I would definitely like to see some guidance from the core team around REPL-friendly ways to deal with records and some other areas of Clojure/Java interop. I've seen some recommendations that using the generated functions instead of referencing record types directly helps, but I think there are still issues around how to organize protocol extensions of records that need better guidance?

by
There is an interesting repo at https://github.com/aredington/clojure-repl-sufficient-p that highlights some downsides of the current REPL implementation that could stand to include this particular case if someone were motivated to add it. I particularly like the way that this repo is organized in terms of expectations for certain activities.
by
It would be a much more useful repository if it actually _explained_ what the specific issues were and what, if anything, you can do to mitigate those issues. Both the src files and the one test file are extremely opaque in their intent.

Only inside the comp/wrapper src files does it attempt to show a REPL-friendly equivalent.
by
@sean for my case, i found a way of constructing records such that a record's protocol implementation survives the protocol-class getting reloaded out of dependency order - by using `:extend-via-metadata`.  it wasn't very elegant - using the record type to dispatch print-method to serialize the record as a tagged-literal, and metadata to implement protocols, but it worked

(unfortunately it only worked on clj, and hit inscrutable compile errors on cljs, so i've given up on the whole idea of custom tagged-literals with a full serialization round-trip for now)

@sean i'm interested in further detail  on what you describe as "less-than-ideal" and "better" repl workflows - can you link ?
by
I'm a bit disappointed at this non-answer. A far more constructive take would be "indeed there's a flaw in the lib, and it can be fixed".

If bugs in tools.namespace were fixed, we wouldn't be talking about it "breaking all sorts of things".

Repeatedly discouraging a lib is sort of a self-fulfilling prophecy - at some point not many people will want to hack on tools.namespace, guided by the FUD. Which perpetuates the bugs.
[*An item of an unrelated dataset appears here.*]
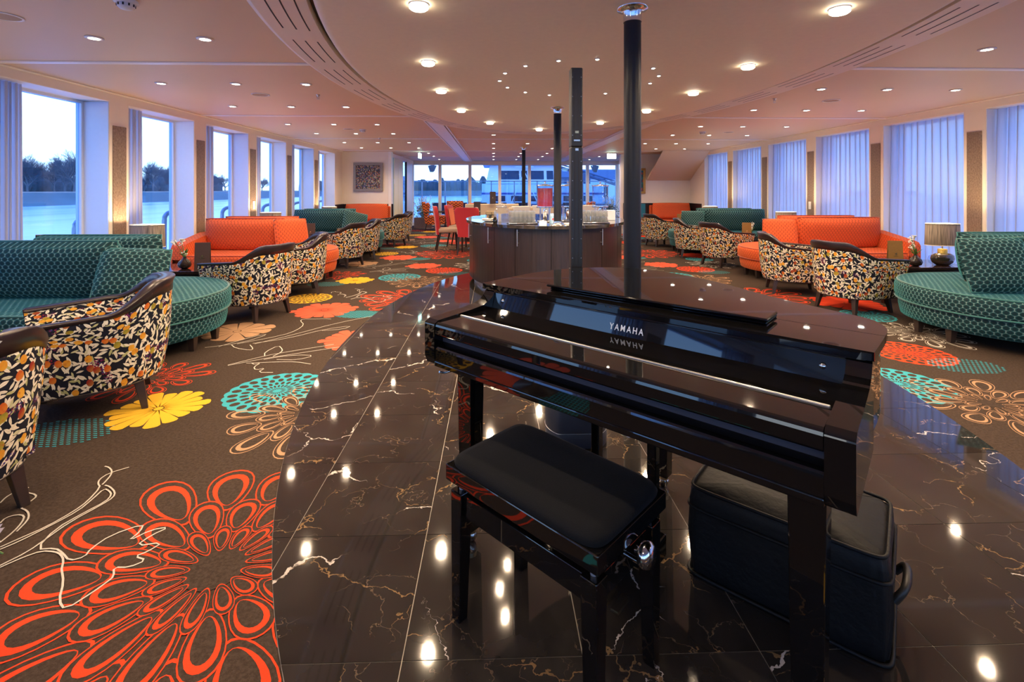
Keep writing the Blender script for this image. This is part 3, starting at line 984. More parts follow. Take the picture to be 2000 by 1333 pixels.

I hope someone takes on tools.namespace. I'm definitely happy with the fork I'm using. I don't happen to have the time to improve the official t.n currently.
by
That's a bit over-dramatic, vemv -- I'm not discouraging tools.namespace, I'm discouraging refresh specifically. And I think the flaw is in the workflow, not the library.
by
Dramatic or not, I remain baffled at the repeated campaigning against a particular approach (which may have a fancy name but it's nothing more than 'automation'). Generally that's not seen in our community, as reflected in https://clojure.org/community/etiquette .
by
Let's please keep the discussion to the problem at hand.